Complete vehicle assembly sales decreased 56% to $1.3 billion for the
nine months ended September 30, 2009 compared to $2.8 billion for the nine
months ended September 30, 2008, while complete vehicle assembly volumes
declined 68% to approximately 40,800 units.
As a result of the significant declines in vehicle production in North
America and Europe, lower European average dollar content per vehicle, and
decreases in assembly sales and tooling, engineering and other sales,
partially offset by higher North American average content per vehicle and
Rest of World Sales, our total sales decreased 37% to $11.9 billion for the
nine months ended September 30, 2009 as compared to $18.9 billion for the
nine months ended September 30, 2008.
During the nine months ended September 30, 2009, operating loss was $386
million, net loss was $354 million and diluted loss per share was $3.17,
decreases of $879 million, $573 million and $5.09, respectively, each
compared to the first nine months of 2008.
During the nine months ended September 30, 2009, we generated cash from
operations before changes in non cash operating assets and liabilities of
$354 million, and invested $341 million in non cash operating assets and
liabilities. Total investment activities for the first nine months of 2009
were $630 million, including $399 million in fixed asset additions, a $206
million increase in investments and other assets and $50 million to purchase
subsidiaries.
OTHER MATTERS
Our Board of Directors has approved the redemption of all of our
outstanding 6.5% Convertible Subordinated Debentures (the "Debentures") for
cash on December 7, 2009. The Debentures are redeemable at a price equal to
100% of the principal amount of the Debentures to be redeemed, plus accrued
and unpaid interest thereon to, but excluding, the date of redemption. The
aggregate principal amount of Debentures currently outstanding is Cdn.
$99,998,000.
A more detailed discussion of our consolidated financial results for the
third quarter and nine months ended September 30, 2009 is contained in the
Management's Discussion and Analysis of Results of Operations and Financial
Position, and the unaudited interim consolidated financial statements and
notes thereto, which are attached to this Press Release.
We are the most diversified global automotive supplier.
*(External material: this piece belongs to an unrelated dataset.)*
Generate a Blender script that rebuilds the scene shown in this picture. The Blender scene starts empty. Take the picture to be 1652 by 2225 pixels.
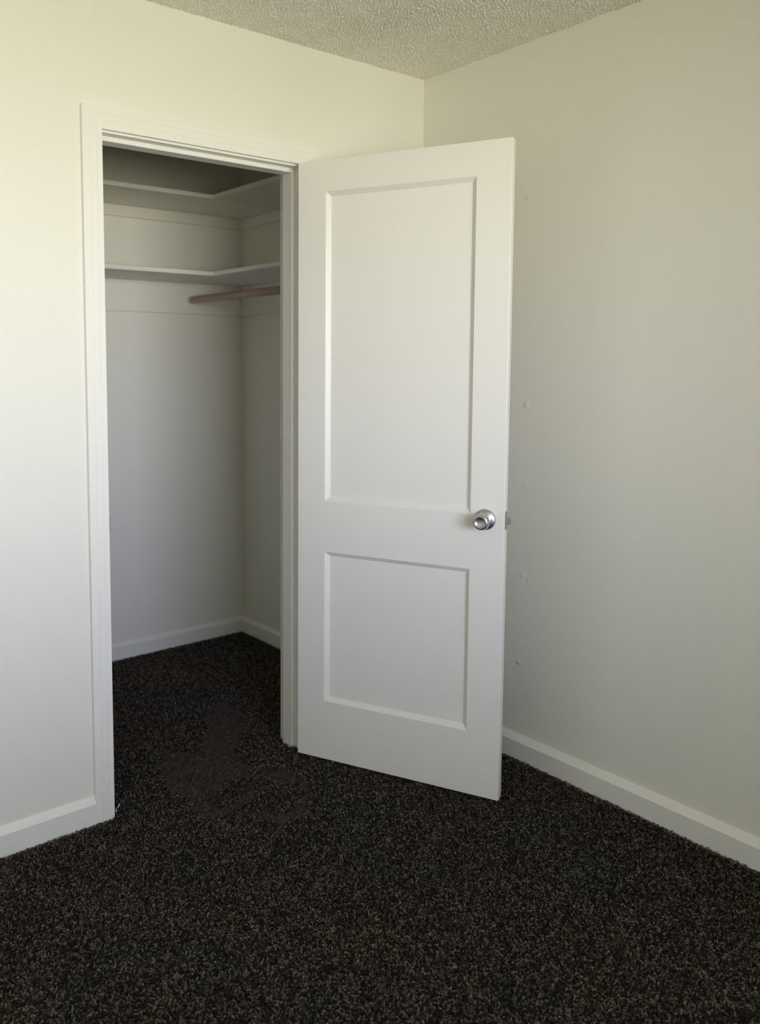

We design,
develop and manufacture technologically advanced automotive systems,
assemblies, modules and components, and engineer and assemble complete
vehicles, primarily for sale to original equipment manufacturers ("OEMs") of
cars and light trucks. Our capabilities include the design, engineering,
testing and manufacture of automotive interior systems; seating systems;
closure systems; body and chassis systems; vision systems; electronic
systems; exterior systems; powertrain systems; roof systems; as well as
complete vehicle engineering and assembly.
We have approximately 72,000 employees in 242 manufacturing operations
and 86 product development and engineering centres in 25 countries.